Evidently, Gorsuch’s Fourth Amendment analysis has not yet persuaded a substantial portion of the Court to join him; but just as Sotomayor’s innovative concurrence in Jones (2011) now underpins the majority opinion in Carpenter, it would not be surprising if Gorsuch’s theory of how the Fourth Amendment should develop in the light of technological change were to become significantly more influential in the years ahead.

Implications for National Security Surveillance

Justice Roberts emphasized that the holding that a warrant was required “does not consider other collection techniques involving foreign affairs or national security.” Though these words sound cautious, they are potentially a landmine laid under the ramifying superstructure of the surveillance state. First, of course, he is not saying that Carpenter’s reasoning could not validly apply to the oceans of metadata collected by the surveillance agencies, only that such collection was not before the Court in this ruling. Second, the emphasis is that Carpenter does not consider other collection techniques involving foreign affairs or national security, which (it will surely shortly be argued) most naturally suggests that the Court does think a warrant should apply to historical CSLI collection in particular even when it involves foreign affairs or national security, when (assumedly, given other precedents) that collection occurs in the United States.

This matters immensely, because the communications metadata of an unknown number of Americans, but probably numbering in the millions, is being collected under the authority of Section 702 of the FISA Amendments Act.
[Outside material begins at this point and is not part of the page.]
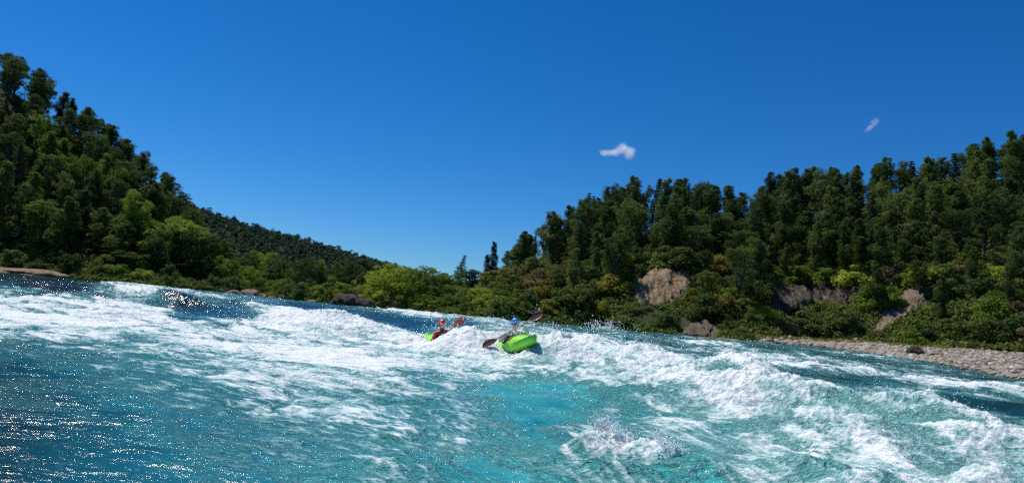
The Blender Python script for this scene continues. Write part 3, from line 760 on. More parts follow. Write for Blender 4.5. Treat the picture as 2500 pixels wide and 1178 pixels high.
# ---- undergrowth that covers the soil between them: nobody could count it
def undergrowth():
    r = np.random.default_rng(5); C = []; R = []
    def area(c0, c1, fn, n, polys, s=(.35, .8)):
        for _ in range(n):
            c = r.uniform(c0, c1); a, b = fn(c); d = r.uniform(a, b); x = (c - 1250) / F_PX * d
            z = land1q(x, d)
            if polys:
                px, py = proj((x, d, z + .3))
                if any(inside(p, px, py) for p in polys): continue
            C.append((x, d, z + .12)); R.append(r.uniform(*s))
    # quick height lookup on a grid
    gx = np.arange(-75, 75, .5); gy = np.arange(44, 160, .5)
    GX, GY = np.meshgrid(gx, gy); GZ = land_z(GX.ravel(), GY.ravel()).reshape(GX.shape)
    def land1q(x, y):
        i = min(max(int((y - 44) / .5), 0), len(gy) - 1); j = min(max(int((x + 75) / .5), 0), len(gx) - 1); return GZ[i, j]
    area(1230, 2620, lambda c: (float(tab(c, 3)) - .2, float(tab(c, 7)) + 2), 6200, GONE)
    area(1230, 2620, lambda c: (float(tab(c, 5)) + 3, float(tab(c, 7)) + 1), 3500, GONE, (.7, 1.5))
    area(-150, 560, lambda c: (float(tab(c, 3)) + 3, float(tab(c, 7)) + 1), 2600, [], (.7, 1.5))
    area(1400, 2620, lambda c: (float(tab(c, 3)) - .2, float(tab(c, 5)) + 4), 4200, GONE, (.4, .95))
    area(-150, 560, lambda c: (float(tab(c, 3)) - .3, float(tab(c, 7)) + 2), 3000, [])
    area(560, 1230, lambda c: (float(tab(c, 3)), 150), 1800, [])
    area(-150, 1850, lambda c: (float(tab(c, 1)) + .1, float(tab(c, 1)) + 1.8), 2600, GONE, (.25, .6))
    V, F, cl = leaf_cloud(r, np.array(C), np.array(R), 26, .34, droop=.2, flat=.6, up=.9)
    link('undergrowth', mesh_np('undergrowth', V, F, False, {'clump': cl}), M_BUSH, kind='stuff', label='tangled green undergrowth covering the slopes', category='undergrowth')
undergrowth()

# ---- the far wooded ridge reads as one mass
def far_wood():
    r = np.random.default_rng(6); C = []; R = []
    for _ in range(2500):
        c = r.uniform(380, 1300); d = r.uniform(170, 392); x = (c - 1250) / F_PX * d
        z = land1(x, d); h = r.uniform(3.2, 5.6) * (.8 + .2 * d / 390); w = h * r.uniform(.34, .52)
        for k in range(7):
            a = r.uniform(0, 6.283); q = r.uniform(.25, 1)
            C.append((x + math.cos(a) * w * (1.05 - q) * 1.3, d + math.sin(a) * w * (1.05 - q) * 1.3, z + h * q * .92)); R.append(w * r.uniform(.4, .7))
    V, F, cl = leaf_cloud(r, np.array(C), np.array(R), 22, .85, droop=.2, up=.5)
    link('far_forest', mesh_np('far_forest', V, F, False, {'clump': cl}), M_FAR, kind='stuff', label='dark forest on the far ridge up the valley', category='forest')
M_FAR = mat_leaf('far_forest_leaves', (.020, .044, .022), (.052, .090, .044), (.05, .07, .04), .15)
far_wood()
# ------------------------------------------------------------------ bare earth, rocks, gravel
def mat_earth(name, a, b, c, streak=True):
    t = NT(name); co = t.coord(); mp = t.n('ShaderNodeMapping')
    mp.inputs['Scale'].default_value = (2.6, 1.0, .30) if streak else (1, 1, 1); t.l(co, mp.inputs[0])
    n = t.noise(1.1, 7, .65, mp.outputs[0]); n2 = t.noise(5, 6, .65, co)
    f = t.mth('ADD', t.mth('MULTIPLY', n, .65), t.mth('MULTIPLY', n2, .35))
    return t.set(color=t.ramp(f, [(.32, a), (.5, b), (.68, c)]), rough=.92, spec=.2, normal=t.bump(f, .9, .25))
M_SCAR = mat_earth('landslip_earth', (.075, .050, .028), (.205, .145, .086), (.37, .275, .175))
M_CLIFF = mat_earth('cliff_rock_painted_shade', (.020, .016, .012), (.055, .044, .032), (.22, .18, .13))  # shadow under the overhanging bushes is painted into this dark rock colour
M_SLIP = mat_earth('slip_earth', (.07, .050, .036), (.165, .120, .085), (.27, .21, .16))
M_BANK = mat_earth('bank_earth', (.035, .027, .019), (.095, .074, .052), (.19, .15, .11))
M_ROCK = mat_earth('boulder_rock', (.06, .048, .038), (.155, .125, .10), (.29, .25, .21), False)
M_DARK = mat_earth('wet_rock', (.018, .015, .013), (.048, .038, .032), (.10, .082, .068), False)

def hit_land(px, py):
    """first meeting of the sight lines with the land"""
    dx = (px - 1250) / F_PX; dy = (589 - py) / F_PX
    R = cf[None] + cr[None] * dx[:, None] + cu[None] * dy[:, None]; R = R / R[:, 1:2]
    out = np.full(len(px), np.nan)
    for d in np.arange(50, 125, .3):
        P = CAM + R * d
        h = np.isnan(out) & (land_z(P[:, 0], P[:, 1]) > P[:, 2]); out[h] = d
    out = np.where(np.isnan(out), 90, out)
    return CAM + R * out[:, None]

def scarp(name, poly, mat, bulge, label, cat, seed, gully=1.0):
    xs = [p[0] for p in poly]; ys = [p[1] for p in poly]; m = 16
    nx = int((max(xs) - min(xs) + 2 * m) / 2.4); ny = int((max(ys) - min(ys) + 2 * m) / 2.4)
    gx, gy = np.meshgrid(np.linspace(min(xs) - m, max(xs) + m, nx), np.linspace(min(ys) - m, max(ys) + m, ny))
    fx, fy = gx.ravel(), gy.ravel()
    P = hit_land(fx, fy)
    # smooth the depth so that the face reads as one slope
    D = P[:, 1].reshape(ny, nx)
    for _ in range(10):
        D = np.pad(D, 1, mode='edge'); D = (D[:-2, 1:-1] + D[2:, 1:-1] + D[1:-1, :-2] + D[1:-1, 2:] + 2 * D[1:-1, 1:-1]) / 6
    R = (P - CAM) / P[:, 1:2]; P = CAM + R * D.ravel()[:, None]
    # distance inside the outline
    A = np.array(poly, float); B = np.roll(A, -1, 0); q = np.stack([fx, fy], 1)
    ab = B - A; tt = np.clip(((q[:, None] - A) * ab).sum(2) / (ab ** 2).sum(1), 0, 1)
    dist = np.sqrt((((A + ab * tt[..., None]) - q[:, None]) ** 2).sum(2)).min(1)
    ins = np.array([inside(poly, a, b) for a, b in zip(fx, fy)])
    e = np.where(ins, dist, -dist) + 13 * fbm2(fx / 20, fy / 20, 5, seed, .62)
    crag = fbm3(P * np.array([1.9, .35, .12]), 5, seed) * .50 * gully + .22 * np.abs(fbm3(P * np.array([2.2, 2.2, 1.1]), 4, seed + 3)) - .18 * np.abs(noise3(P * np.array([1.3, 1.3, .8]), seed + 6))
    out = np.where(e > 0, bulge * np.clip(e / 14, 0, 1) ** .6 + .25, .25 + e * .12) + crag * np.clip(e / 10, 0, 1)
    nrm = np.array([-.1, -.86, .5])
    V = P + nrm * out[:, None]
    F = grid_faces(ny, nx); keep = (e[F] > -9).all(1); F = F[keep][:, ::-1]
    used = np.unique(F); mp = -np.ones(len(V), int); mp[used] = np.arange(len(used))
    V2, F2 = V[used], mp[F]
    # back of the slab, buried in the hill
    n = len(V2); Vb = V2 + np.array([.1, 1.0, -.6]) * 1.0
    ed = {}
    for f in F2:
        for k in range(4):
            a, b = f[k], f[(k + 1) % 4]
            if (b, a) in ed: del ed[(b, a)]
            else: ed[(a, b)] = 1
    sk = np.array([[b, a, a + n, b + n] for a, b in ed])
    me = mesh_np(name, np.concatenate([V2, Vb]), np.concatenate([F2, F2[:, ::-1] + n, sk]), True)
    o = link(name, me, mat, label=label, category=cat)
    return o
scarp('landslip', SCAR, M_SCAR, .16, 'large pale brown landslip scar, bare earth in the middle of the right hill', 'landslip', 31)
scarp('cliff', CLIFF, M_CLIFF, .16, 'cliff band painted dark for overhang shade, with pale streaks above the gravel bar', 'cliff', 32, 1.2)
scarp('landslip', SLIP, M_SLIP, .12, 'small reddish brown slip scar slanting down toward the gravel bar', 'landslip', 33)
scarp('rock_outcrop', shrink(BANK, .62), M_BANK, .1, 'low crumbling earth and rock bank at the water below the large landslip', 'rock', 34, 1.5)
scarp('cliff', [(1458, 690), (1452, 655), (1466, 632), (1482, 640), (1486, 672), (1478, 694)], M_SCAR, .25, 'small pale patch of bare rock left of the large landslip', 'cliff', 35, .7)
scarp('cliff', [(1500, 684), (1498, 662), (1520, 654), (1536, 664), (1528, 684)], M_SCAR, .25, 'tiny bare rock patch just left of the large landslip', 'cliff', 36, .6)
scarp('cliff', [(1243, 690), (1246, 668), (1254, 664), (1256, 688)], M_SCAR, .2, 'thin pale rock strip in the dry brown slope left on the right hill', 'cliff', 37, .5)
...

The Americans being collected upon are either contacts of, or are talking about, one of over 100,000 “targets”, who can be any foreign national whose communications might be of intelligence interest to the United States – they don’t have to be, and mostly are not, terrorists. Whether, in a future ruling, the Supreme Court will be willing to explicitly rule that such collection requires a warrant depends in large part on the ability of plaintiffs in surveillance cases to resolve the aching problem of standing – i.e., to be able to prove to the Court’s satisfaction that, as US citizens, they have in fact been surveilled by a surveillance agency; and that surveillance of their historical CSLI in particular has caused them a harm that the Court is prepared to recognize.

The FBI in particular has a lot of reason to worry. The ruling may not explicitly overrule Smith v. Maryland, the phone metadata case that underpins the legal justification for mass surveillance of telephonic metadata; but it signals that a majority of the Supreme Court thinks that there are major problems in applying the reasoning of Smith to police surveillance cases.


Carpenter is a hugely significant ruling in the Supreme Court’s Fourth Amendment jurisprudence. For the first time, the Court has clearly recognized that citizens have a cognizable interest in a particular type of records about them held by third parties. But, as with Jones, it is important not so much for adding clarity, as for marking a step in the Court’s circuitous journey towards a clearer understanding of how law enforcement use of data affects our individual freedoms. Thanks to Chief Justice Roberts’ leadership in extending privacy protections to data generated by new technologies, and to the recent additions of Sotomayor and Gorsuch as important and very different voices willing to rein in police surveillance, we have reason for hope. We should expect a continued flood of Fourth Amendment litigation, and continued conflicts as the Court wrestles with why and how to maintain individual privacy in the digital era. It’s enough for now to note that the discussion within the judiciary on this topic, in both its content and its results, currently far outshines the work product of the other two branches of government.